Был сборщик, какой–то сириец, по виду духовный; дал три доллара. Пришел во время нашего с гостями завтрака и ждал до конца. Следовало дать больше. Но после пришло на ум. Каково самому было собирать и ждать? Так же и всякому. Чего желаешь себе, делай другим.

18/30 апреля 1898. Суббота.

Были другие сборщики, священник и причетник «из Месопотамии», — говорили. Получили восемь долларов; стали просить платье, — дали кое–что; угостили чаем и яичницей.

Был консул наш в Нагасаки, Василий Яковлевич Костылев; не видались мы с ним больше десяти лет; у обоих оказались лысины, и оба удивились постарелости друг друга; впрочем, весьма приятно было поговорить с старым знакомым, тем более, что он только что вернулся из Петербурга и рассказывал много нового.

Вновь привязалась небольшая простуда; к тому же и желудок вчера испортил смешением японских и русских кушаний; целый день не по себе, хотя шли обычные занятия. Молодость, — где ты? На каждом шагу нужно беречься, чтобы не оступиться — то желудком, то головой, то и ногами, где сидит ревматизм. Все мельче и мельче море жизни. Берег недалеко!

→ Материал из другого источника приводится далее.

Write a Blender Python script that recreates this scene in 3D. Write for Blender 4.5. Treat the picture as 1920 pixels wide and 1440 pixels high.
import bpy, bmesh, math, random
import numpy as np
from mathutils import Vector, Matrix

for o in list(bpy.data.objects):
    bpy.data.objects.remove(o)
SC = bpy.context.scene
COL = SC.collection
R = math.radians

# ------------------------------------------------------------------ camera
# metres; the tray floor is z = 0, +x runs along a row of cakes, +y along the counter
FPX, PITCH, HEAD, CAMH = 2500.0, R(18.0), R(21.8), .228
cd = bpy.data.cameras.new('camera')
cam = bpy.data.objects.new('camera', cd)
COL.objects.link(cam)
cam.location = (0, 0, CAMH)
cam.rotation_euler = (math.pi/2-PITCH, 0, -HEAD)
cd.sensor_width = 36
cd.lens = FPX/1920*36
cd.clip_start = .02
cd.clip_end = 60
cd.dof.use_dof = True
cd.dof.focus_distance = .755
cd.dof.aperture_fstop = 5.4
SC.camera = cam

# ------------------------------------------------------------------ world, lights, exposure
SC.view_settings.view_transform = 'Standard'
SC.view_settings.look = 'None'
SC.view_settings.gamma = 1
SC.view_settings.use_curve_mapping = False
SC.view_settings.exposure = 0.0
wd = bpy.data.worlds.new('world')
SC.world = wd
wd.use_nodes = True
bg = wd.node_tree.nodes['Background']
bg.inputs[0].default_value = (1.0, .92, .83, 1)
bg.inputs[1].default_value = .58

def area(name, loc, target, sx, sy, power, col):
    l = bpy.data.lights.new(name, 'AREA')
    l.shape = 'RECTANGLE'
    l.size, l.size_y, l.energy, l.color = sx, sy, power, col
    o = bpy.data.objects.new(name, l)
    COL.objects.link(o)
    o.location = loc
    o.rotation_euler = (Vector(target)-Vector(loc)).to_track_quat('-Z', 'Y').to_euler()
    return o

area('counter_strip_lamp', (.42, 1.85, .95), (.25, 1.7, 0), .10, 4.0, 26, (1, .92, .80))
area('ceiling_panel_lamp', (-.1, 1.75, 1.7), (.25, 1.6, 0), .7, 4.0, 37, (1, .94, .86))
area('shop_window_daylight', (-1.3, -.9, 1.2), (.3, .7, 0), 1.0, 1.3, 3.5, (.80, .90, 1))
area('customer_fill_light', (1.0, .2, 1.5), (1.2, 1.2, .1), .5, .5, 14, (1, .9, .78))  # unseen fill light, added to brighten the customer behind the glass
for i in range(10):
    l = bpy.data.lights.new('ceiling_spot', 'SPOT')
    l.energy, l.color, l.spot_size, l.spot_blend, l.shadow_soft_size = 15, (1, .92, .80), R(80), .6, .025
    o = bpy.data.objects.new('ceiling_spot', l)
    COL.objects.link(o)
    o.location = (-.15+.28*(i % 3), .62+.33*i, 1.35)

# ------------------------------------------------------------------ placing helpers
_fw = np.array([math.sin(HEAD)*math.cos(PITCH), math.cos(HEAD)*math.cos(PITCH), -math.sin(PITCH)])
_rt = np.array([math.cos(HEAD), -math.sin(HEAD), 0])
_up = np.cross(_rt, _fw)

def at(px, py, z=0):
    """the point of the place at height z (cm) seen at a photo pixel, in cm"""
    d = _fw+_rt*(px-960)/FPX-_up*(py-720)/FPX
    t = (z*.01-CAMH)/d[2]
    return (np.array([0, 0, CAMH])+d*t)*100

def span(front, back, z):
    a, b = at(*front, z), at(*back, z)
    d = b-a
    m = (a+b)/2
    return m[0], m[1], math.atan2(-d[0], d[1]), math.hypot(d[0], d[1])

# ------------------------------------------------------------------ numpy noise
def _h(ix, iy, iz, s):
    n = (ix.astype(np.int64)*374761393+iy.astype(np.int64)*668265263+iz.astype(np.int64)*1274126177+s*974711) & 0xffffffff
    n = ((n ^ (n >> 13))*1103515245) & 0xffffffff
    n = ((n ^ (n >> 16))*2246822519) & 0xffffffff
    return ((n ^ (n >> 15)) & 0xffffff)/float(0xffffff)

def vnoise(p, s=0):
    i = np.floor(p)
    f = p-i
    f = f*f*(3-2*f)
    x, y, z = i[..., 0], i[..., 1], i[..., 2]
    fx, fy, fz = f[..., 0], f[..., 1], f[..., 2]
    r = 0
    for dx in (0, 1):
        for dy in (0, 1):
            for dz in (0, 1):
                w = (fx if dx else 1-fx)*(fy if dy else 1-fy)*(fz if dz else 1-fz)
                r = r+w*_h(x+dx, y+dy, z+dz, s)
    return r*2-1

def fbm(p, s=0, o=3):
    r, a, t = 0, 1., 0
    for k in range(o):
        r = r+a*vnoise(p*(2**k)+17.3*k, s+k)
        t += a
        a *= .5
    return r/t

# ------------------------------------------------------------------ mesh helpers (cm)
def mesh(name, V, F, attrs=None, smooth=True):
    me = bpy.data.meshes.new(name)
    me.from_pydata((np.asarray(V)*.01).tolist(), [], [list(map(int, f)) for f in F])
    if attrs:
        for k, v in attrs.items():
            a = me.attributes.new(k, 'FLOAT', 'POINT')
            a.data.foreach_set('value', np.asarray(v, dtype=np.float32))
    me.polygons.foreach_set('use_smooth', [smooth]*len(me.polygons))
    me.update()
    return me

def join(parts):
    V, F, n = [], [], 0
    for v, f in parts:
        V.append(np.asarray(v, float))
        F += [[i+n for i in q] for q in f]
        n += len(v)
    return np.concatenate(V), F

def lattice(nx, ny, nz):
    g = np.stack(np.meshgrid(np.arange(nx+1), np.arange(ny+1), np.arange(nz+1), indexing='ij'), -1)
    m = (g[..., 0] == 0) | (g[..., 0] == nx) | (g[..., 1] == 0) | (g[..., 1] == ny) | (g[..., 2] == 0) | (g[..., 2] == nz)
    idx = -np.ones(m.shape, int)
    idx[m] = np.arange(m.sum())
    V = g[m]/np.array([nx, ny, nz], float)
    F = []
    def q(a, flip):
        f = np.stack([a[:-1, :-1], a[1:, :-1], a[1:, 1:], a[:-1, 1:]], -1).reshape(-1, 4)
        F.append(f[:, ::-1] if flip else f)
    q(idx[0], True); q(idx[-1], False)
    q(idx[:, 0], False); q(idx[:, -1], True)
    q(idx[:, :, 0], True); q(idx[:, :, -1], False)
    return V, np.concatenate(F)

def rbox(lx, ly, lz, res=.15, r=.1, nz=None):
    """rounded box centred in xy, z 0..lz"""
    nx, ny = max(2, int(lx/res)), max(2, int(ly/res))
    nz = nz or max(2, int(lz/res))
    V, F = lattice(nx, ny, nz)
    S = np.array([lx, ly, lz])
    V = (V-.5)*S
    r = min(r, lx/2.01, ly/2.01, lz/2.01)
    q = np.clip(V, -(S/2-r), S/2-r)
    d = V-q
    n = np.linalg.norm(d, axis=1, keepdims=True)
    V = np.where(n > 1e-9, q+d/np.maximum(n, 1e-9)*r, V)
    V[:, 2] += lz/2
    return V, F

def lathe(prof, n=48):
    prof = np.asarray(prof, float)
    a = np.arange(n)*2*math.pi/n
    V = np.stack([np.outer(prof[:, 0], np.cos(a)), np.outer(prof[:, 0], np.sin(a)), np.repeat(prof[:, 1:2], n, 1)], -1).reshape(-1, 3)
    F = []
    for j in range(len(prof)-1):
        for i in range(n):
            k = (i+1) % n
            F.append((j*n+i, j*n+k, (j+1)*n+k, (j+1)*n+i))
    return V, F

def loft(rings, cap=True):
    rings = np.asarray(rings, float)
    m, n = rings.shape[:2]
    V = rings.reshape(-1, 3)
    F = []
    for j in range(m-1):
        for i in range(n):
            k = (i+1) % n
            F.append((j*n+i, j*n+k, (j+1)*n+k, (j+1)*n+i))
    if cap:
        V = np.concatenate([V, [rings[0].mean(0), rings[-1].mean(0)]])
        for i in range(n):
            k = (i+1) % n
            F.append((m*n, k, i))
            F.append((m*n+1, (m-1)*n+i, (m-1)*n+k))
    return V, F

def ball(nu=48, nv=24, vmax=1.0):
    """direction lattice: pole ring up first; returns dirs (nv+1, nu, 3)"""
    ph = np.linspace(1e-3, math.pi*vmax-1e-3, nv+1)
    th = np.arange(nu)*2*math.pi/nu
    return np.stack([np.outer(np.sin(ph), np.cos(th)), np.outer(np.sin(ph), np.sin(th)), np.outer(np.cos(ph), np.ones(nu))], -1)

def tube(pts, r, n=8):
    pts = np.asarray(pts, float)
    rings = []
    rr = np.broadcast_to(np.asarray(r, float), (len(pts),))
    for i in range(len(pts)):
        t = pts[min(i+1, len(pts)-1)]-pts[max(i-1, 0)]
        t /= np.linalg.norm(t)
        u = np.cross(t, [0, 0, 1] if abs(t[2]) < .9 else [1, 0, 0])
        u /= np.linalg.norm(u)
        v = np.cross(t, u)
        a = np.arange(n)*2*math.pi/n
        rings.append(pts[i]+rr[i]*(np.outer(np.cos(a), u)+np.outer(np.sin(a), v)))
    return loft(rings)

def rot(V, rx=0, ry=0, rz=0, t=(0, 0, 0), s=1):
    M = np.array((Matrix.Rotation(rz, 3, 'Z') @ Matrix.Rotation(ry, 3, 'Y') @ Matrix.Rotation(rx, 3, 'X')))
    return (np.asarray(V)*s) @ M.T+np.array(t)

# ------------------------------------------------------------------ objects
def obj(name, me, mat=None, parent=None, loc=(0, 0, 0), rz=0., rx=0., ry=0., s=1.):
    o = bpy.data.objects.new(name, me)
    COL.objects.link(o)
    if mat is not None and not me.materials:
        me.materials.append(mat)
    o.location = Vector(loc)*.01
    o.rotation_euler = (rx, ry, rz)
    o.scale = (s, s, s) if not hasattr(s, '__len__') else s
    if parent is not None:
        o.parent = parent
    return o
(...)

19 апреля/1 мая 1898. Воскресенье.

В Иннай, в Акита, по письмам о. Павла Кагета и Ильи Накагава, положено основание Церкви: семь человек удостоено святого крещения; было гораздо более приготовленных, но бонзы или семьи желавших креститься помешали. Илья спрашивает, идти ли ему там еще на проповедь в город Масуда, куда зовут его? Конечно! В тех краях столько закоснелых еще в буддизме, нужно пользоваться всяким случаем к насаждению учения Христова. Завтра пошлется ему помощь для сего, ибо пишет, что очень дорого жить в Масуда.